Copy all of the material below exactly.

Start Stored data

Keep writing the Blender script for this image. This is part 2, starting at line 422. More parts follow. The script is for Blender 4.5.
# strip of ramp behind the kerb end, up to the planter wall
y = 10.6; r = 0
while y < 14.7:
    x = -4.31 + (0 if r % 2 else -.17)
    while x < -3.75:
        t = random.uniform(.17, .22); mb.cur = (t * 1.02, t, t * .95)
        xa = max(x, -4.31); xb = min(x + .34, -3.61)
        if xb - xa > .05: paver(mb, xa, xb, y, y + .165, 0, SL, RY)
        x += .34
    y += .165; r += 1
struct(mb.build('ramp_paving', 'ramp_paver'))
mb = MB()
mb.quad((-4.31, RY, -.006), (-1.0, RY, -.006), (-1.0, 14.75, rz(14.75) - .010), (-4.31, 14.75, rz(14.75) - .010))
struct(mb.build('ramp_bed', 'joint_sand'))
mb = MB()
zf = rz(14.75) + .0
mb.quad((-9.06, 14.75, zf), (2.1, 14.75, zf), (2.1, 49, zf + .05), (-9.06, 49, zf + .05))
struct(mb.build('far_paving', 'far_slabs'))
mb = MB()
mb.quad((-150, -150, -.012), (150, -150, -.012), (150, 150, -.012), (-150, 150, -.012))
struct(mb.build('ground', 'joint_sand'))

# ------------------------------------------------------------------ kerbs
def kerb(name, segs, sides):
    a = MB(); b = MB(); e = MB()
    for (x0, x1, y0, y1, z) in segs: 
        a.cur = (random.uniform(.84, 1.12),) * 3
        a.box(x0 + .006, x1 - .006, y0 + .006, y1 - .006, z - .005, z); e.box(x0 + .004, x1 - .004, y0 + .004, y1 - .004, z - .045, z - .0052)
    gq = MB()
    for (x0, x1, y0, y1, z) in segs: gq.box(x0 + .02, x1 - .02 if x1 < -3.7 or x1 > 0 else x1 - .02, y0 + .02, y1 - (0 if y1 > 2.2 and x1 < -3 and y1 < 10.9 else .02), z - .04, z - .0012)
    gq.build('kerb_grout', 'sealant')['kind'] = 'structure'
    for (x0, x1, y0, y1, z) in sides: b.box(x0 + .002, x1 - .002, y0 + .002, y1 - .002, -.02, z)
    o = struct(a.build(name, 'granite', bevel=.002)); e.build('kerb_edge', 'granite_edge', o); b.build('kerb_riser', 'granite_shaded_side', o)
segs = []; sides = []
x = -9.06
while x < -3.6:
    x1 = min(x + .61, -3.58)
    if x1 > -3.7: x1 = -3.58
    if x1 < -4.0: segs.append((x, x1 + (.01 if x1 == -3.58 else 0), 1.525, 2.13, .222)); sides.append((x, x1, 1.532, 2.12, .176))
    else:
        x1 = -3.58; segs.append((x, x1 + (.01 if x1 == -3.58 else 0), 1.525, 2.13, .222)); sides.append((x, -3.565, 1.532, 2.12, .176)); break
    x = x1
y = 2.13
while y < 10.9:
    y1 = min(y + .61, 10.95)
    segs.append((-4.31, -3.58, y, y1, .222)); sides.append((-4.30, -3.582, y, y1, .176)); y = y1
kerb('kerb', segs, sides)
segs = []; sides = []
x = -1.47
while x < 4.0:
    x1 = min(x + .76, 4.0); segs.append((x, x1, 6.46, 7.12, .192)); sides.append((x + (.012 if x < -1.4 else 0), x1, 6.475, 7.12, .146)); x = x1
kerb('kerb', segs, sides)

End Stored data

→ **Solution for this task**:
Keep writing the Blender script for this image. This is part 2, starting at line 422. More parts follow. The script is for Blender 4.5.
# strip of ramp behind the kerb end, up to the planter wall
y = 10.6; r = 0
while y < 14.7:
    x = -4.31 + (0 if r % 2 else -.17)
    while x < -3.75:
        t = random.uniform(.17, .22); mb.cur = (t * 1.02, t, t * .95)
        xa = max(x, -4.31); xb = min(x + .34, -3.61)
        if xb - xa > .05: paver(mb, xa, xb, y, y + .165, 0, SL, RY)
        x += .34
    y += .165; r += 1
struct(mb.build('ramp_paving', 'ramp_paver'))
mb = MB()
mb.quad((-4.31, RY, -.006), (-1.0, RY, -.006), (-1.0, 14.75, rz(14.75) - .010), (-4.31, 14.75, rz(14.75) - .010))
struct(mb.build('ramp_bed', 'joint_sand'))
mb = MB()
zf = rz(14.75) + .0
mb.quad((-9.06, 14.75, zf), (2.1, 14.75, zf), (2.1, 49, zf + .05), (-9.06, 49, zf + .05))
struct(mb.build('far_paving', 'far_slabs'))
mb = MB()
mb.quad((-150, -150, -.012), (150, -150, -.012), (150, 150, -.012), (-150, 150, -.012))
struct(mb.build('ground', 'joint_sand'))

# ------------------------------------------------------------------ kerbs
def kerb(name, segs, sides):
    a = MB(); b = MB(); e = MB()
    for (x0, x1, y0, y1, z) in segs: 
        a.cur = (random.uniform(.84, 1.12),) * 3
        a.box(x0 + .006, x1 - .006, y0 + .006, y1 - .006, z - .005, z); e.box(x0 + .004, x1 - .004, y0 + .004, y1 - .004, z - .045, z - .0052)
    gq = MB()
    for (x0, x1, y0, y1, z) in segs: gq.box(x0 + .02, x1 - .02 if x1 < -3.7 or x1 > 0 else x1 - .02, y0 + .02, y1 - (0 if y1 > 2.2 and x1 < -3 and y1 < 10.9 else .02), z - .04, z - .0012)
    gq.build('kerb_grout', 'sealant')['kind'] = 'structure'
    for (x0, x1, y0, y1, z) in sides: b.box(x0 + .002, x1 - .002, y0 + .002, y1 - .002, -.02, z)
    o = struct(a.build(name, 'granite', bevel=.002)); e.build('kerb_edge', 'granite_edge', o); b.build('kerb_riser', 'granite_shaded_side', o)
segs = []; sides = []
x = -9.06
while x < -3.6:
    x1 = min(x + .61, -3.58)
    if x1 > -3.7: x1 = -3.58
    if x1 < -4.0: segs.append((x, x1 + (.01 if x1 == -3.58 else 0), 1.525, 2.13, .222)); sides.append((x, x1, 1.532, 2.12, .176))
    else:
        x1 = -3.58; segs.append((x, x1 + (.01 if x1 == -3.58 else 0), 1.525, 2.13, .222)); sides.append((x, -3.565, 1.532, 2.12, .176)); break
    x = x1
y = 2.13
while y < 10.9:
    y1 = min(y + .61, 10.95)
    segs.append((-4.31, -3.58, y, y1, .222)); sides.append((-4.30, -3.582, y, y1, .176)); y = y1
kerb('kerb', segs, sides)
segs = []; sides = []
x = -1.47
while x < 4.0:
    x1 = min(x + .76, 4.0); segs.append((x, x1, 6.46, 7.12, .192)); sides.append((x + (.012 if x < -1.4 else 0), x1, 6.475, 7.12, .146)); x = x1
kerb('kerb', segs, sides)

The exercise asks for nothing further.